Исаак Сирин пишет: «Бывает смирение от страха Божия и бывает смирение из любви к Богу: иной смиряется по страху Божию, другой от радости… Смирение по радости сопровождает великая простота, сердце возрастающее и неудержимое»[156]. Не это ли «неудержимое сердце» хотел изобразить своими слабыми средствами Достоевский в «неудавшемся романе»?

Глава VII. Праведники Церкви

Приближаясь к Достоевскому, мы входим в самую гущу христианских идей. Я не знаю, многое ли в идейном богатстве Церкви не нашло положительного отклика в его больших романах или в тех материалах к ним, в которых иногда даже больше, чем в самих романах, отразилась духовная жизнь автора.
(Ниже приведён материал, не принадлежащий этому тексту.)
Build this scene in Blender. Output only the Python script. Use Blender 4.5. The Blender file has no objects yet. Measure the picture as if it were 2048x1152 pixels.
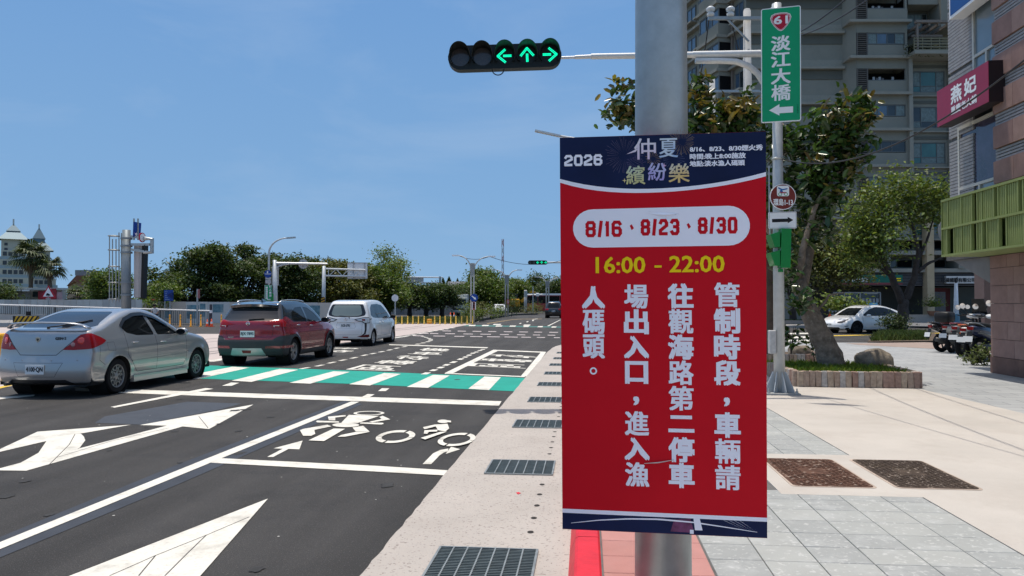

Это в особенности относится к «Бесам».

В апреле 1867 года Достоевский уехал за границу, где пробыл до июля 1871 года и где были написаны «Идиот» и «Бесы». Страхов пишет: «За четыре с лишним года, проведенные Федором Михайловичем за границей… совершилось особенно раскрытие того христианского духа, который всегда жил в нем… Когда Федор Михайлович вернулся… он стал беспрестанно сводить разговор на религиозные темы… Даже черты лица его носили след этого настроения»[157]. Черты его лица этого времени (1872 год) отражены на портрете работы Перова. Свидетельства Страхова было бы недостаточно, так как, по замечанию такого знающего Страхова и проницательного современника, как К.Н. Леонтьев, это был «фальшивый» человек. Так же или еще хуже о Страхове думал Вл. Соловьев[158].

Но свидетельство Страхова подтверждается А.Г. Достоевской. Ее «Воспоминания» полны свидетельств обо всех отрицательных сторонах Достоевского: о необузданности его как игрока в рулетку, о крайней его мнительности и раздражительности, даже жестокости в минуту раздражения, о его обидчивости и в то же время невнимании к женщине, беременной первым ребенком. Читая ее «Воспоминания» (а также «Дневник»), можно действительно подумать, что Достоевский никогда никого не любил, если он был способен доходить до крайнего раздражения на прислугу из–за какой–нибудь разбитой чашки, остывшего кофе или потерянного жениного шиньона. Вспоминая уже не заграничные годы, а более поздние, Анна Григорьевна по поводу одной его вспышки ревности пишет: «Я дала себе слово никогда в жизни не шутить с ним в таком роде, узнав по опыту, до какого бешеного, почти невменяемого состояния способен в эти минуты ревности доходить мой дорогой муж»[159]. Поэтому мы можем ей верить, когда она пишет об итогах четырехлетнего пребывания за границей: «Несмотря на бесчисленные заботы и всегдашние денежные недостатки и иногда угнетающую скуку, столь продолжительная уединенная жизнь имела плодотворное влияние на проявление и развитие в моем муже всегда бывших в нем христианских мыслей и чувств. Все друзья и знакомые, встречаясь с нами по возвращении из–за границы, говорили мне, что не узнают Федора Михайловича, до такой степени его характер изменился к лучшему, до того он стал мягче, добрее и снисходительнее к людям. Привычная ему строптивость и нетерпеливость почти совершенно исчезли»[160].